We're playing host to Hamzah et al later this afternoon. Noi is busy making sure that our guests will be well fed and I'm endeavoring to free myself from the pleasant torpor that has gripped me for the past week or so. It will be good to get back fully to the land of the living.

12.00 midnight & beyond

Our guests are, happily, in no hurry to leave. Just enjoyed a pot of teh tarik with Hamzah along with on-going discussion on the state of the Malaysian economy and the changes therein being wrought by developments in AI. All the young people in the household have expressed considerable scepticism as to whether those developments will prove positive. My guess is that you'd get similar conversations in any household on the planet at this point in time. It's exciting to still be around to witness all this. But exciting in all the wrong ways.

Friday, June 12, 2026

The Wretched Of The Earth

Even as I was indulging in my bit of a moan yesterday about the stresses of home ownership I was experiencing a deeply nagging sense of guilt at doing so. This had its considerable roots in the fact that I'd been reading the opening chapters of Zola's Germinal and couldn't help but be aware of the deep disconnect between the luxury of my life here and the utter misery of that of the workers in and around the Mountsou mine that the novelist painstakingly itemises in Part One of his novel.

Zola takes his readers so fully inside the mine in terms of everyday agonising detail as to engender a painful claustrophobia.

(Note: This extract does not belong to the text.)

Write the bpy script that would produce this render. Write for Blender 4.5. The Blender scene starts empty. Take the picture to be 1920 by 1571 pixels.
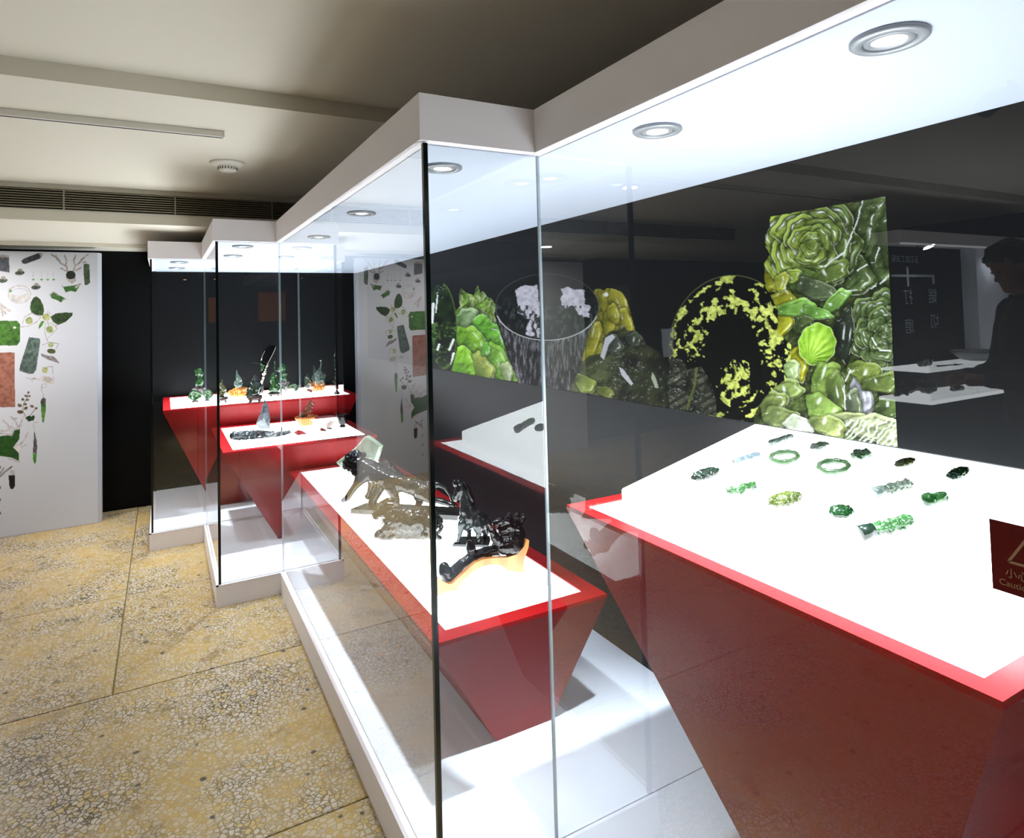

And does so in what seems to me an almost flat style, a kind of journalistic recording of the facts as they are: The mine never lay idle; night and day human insects were always down there burrowing into the rock six hundred metres beneath the fields of beet. You are forced to witness that burrowing in inescapable close-up, right next to one of the insects involved. And it's painful. In fact, more than one; making it relentless also.

Should the suffering of those working down French mines in 1866 impinge upon a twenty-first century consciousness? Well, Zola leaves the reader in no doubt of the reality of that suffering and the fact that it called for some kind of attention. And it doesn't take much to draw parallels with the equally real experiences in our time of those whose lot is similar exploitation. So I suppose I can take some solace in the fact that I have at least some awareness of my own inadequacies as a citizen of the world.

Thursday, June 11, 2026

Home Improvements

Today we've had a couple of workmen around: one to install an updated filtration system for the water; the other to get Noi's oven working again. Both endeavours seem to have been successful, though it's generally best to wait for a year or so, I find, before a final declaration on this front. By which time a couple more things will have managed to go wrong about the house. As always I remind myself we're lucky to have what we've got and as long as the place remains livable there's not much point in moaning.

And perhaps I should be even more positive than that. The fact that the old fridge has kept going since we last repaired it is surely cause for great celebration. The first attempt at putting in the spare part required didn't go well and I thought we'd need to find somewhere to dump the old model and buy a new one. But it's functioned perfectly since the second attempt. Indeed, the guy who came to repair our oven remarked that we were lucky to have it since this make is no longer available despite it being known to be an excellent refrigerator. Odd that - a manufacturer discontinuing a line on the grounds that it's so good at what it does.

Wednesday, June 10, 2026

Running Down

We popped into the big Kinokuniya bookshop at KLCC on Monday. After our last outing there I said to Noi that I felt it was holding up quite well in terms of the quality of its display in contrast to the equivalent in Takashimaya in our usual Far Place. That is no longer the case. The literature shelves were distinctly lacking in what I'd regard as essential works. No Balzac at all being just one example.

I suppose real readers get what they need on-line. But I still cannot help but feel that something important is being lost when youngsters who are developing a sense of what it is to be genuinely literate can no longer browse shelves that seek to exemplify that state.

That sounds horribly elitist, I know. It's meant to.